Mas, argumentam Abdul Rahman e seus colegas, mudança é inevitável. Na situação atual, o poder do governo iraquiano não se estende muito ao norte de Mossul, cidade na qual uma sangrenta ofensiva do governo contra o Estado Islâmico continua, com apoio dos peshmergas.

O GRC, abençoado com riqueza petroleira e muitos amigos no exterior, tem posição mais forte que a de outros movimentos de independência. E a história que tem a contar é envolvente: a de um Estado independente que será parceiro forte de Bagdá, aliado da Organização para o Tratado do Atlântico Norte (Otan) no Oriente Médio, e um pilar de estabilidade em uma região instável. Abdul Rahman disse que o Curdistão adotaria uma forma própria de pluralismo étnico.

"Em lugares como Kirkuk, você pode ser cidadão do Curdistão e ao mesmo tempo assírio, turco ou mesmo árabe", disse Abdul Rahman. "Nem todos são curdos, no Curdistão".

Ela também acredita que seja hora de forçar a independência. O Iraque provavelmente realizará eleições no ano que vem e Abdul Rahman aponta para a ameaça de uma maioria xiita intolerante de volta ao poder em Bagdá. Ela também expressou preocupação sobre a predominância de milícias xiitas com apoio iraniano nas partes do norte do Iraque reivindicadas pelos curdos.

"Reconhecemos que realizar o referendo tem seus riscos", ela disse. "Mas não realizá-lo também tem riscos".
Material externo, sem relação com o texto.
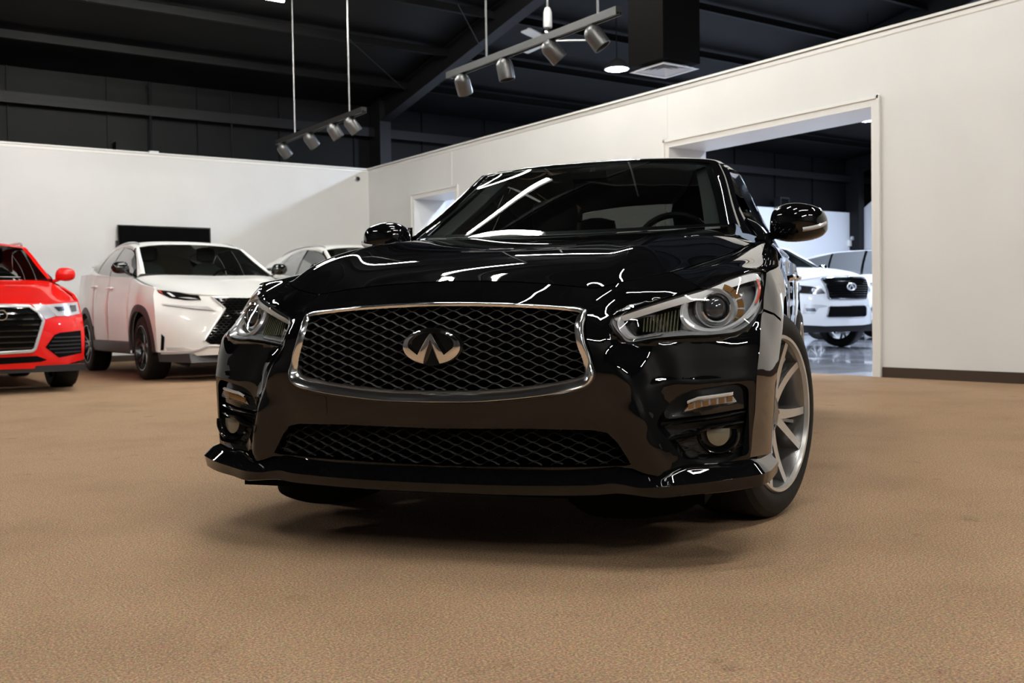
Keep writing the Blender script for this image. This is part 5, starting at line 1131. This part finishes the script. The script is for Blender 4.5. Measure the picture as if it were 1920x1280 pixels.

Pode ser que o Oriente Médio não esteja a ponto de receber um novo país, mas Abdul Rahman sugere que o caos do momento representa uma oportunidade de secessão. "Não estamos falando de Quebec. Não estamos falando da Escócia", ela disse, sobre movimentos de secessão derrotados em países ocidentais estáveis. "Estamos falando do Iraque".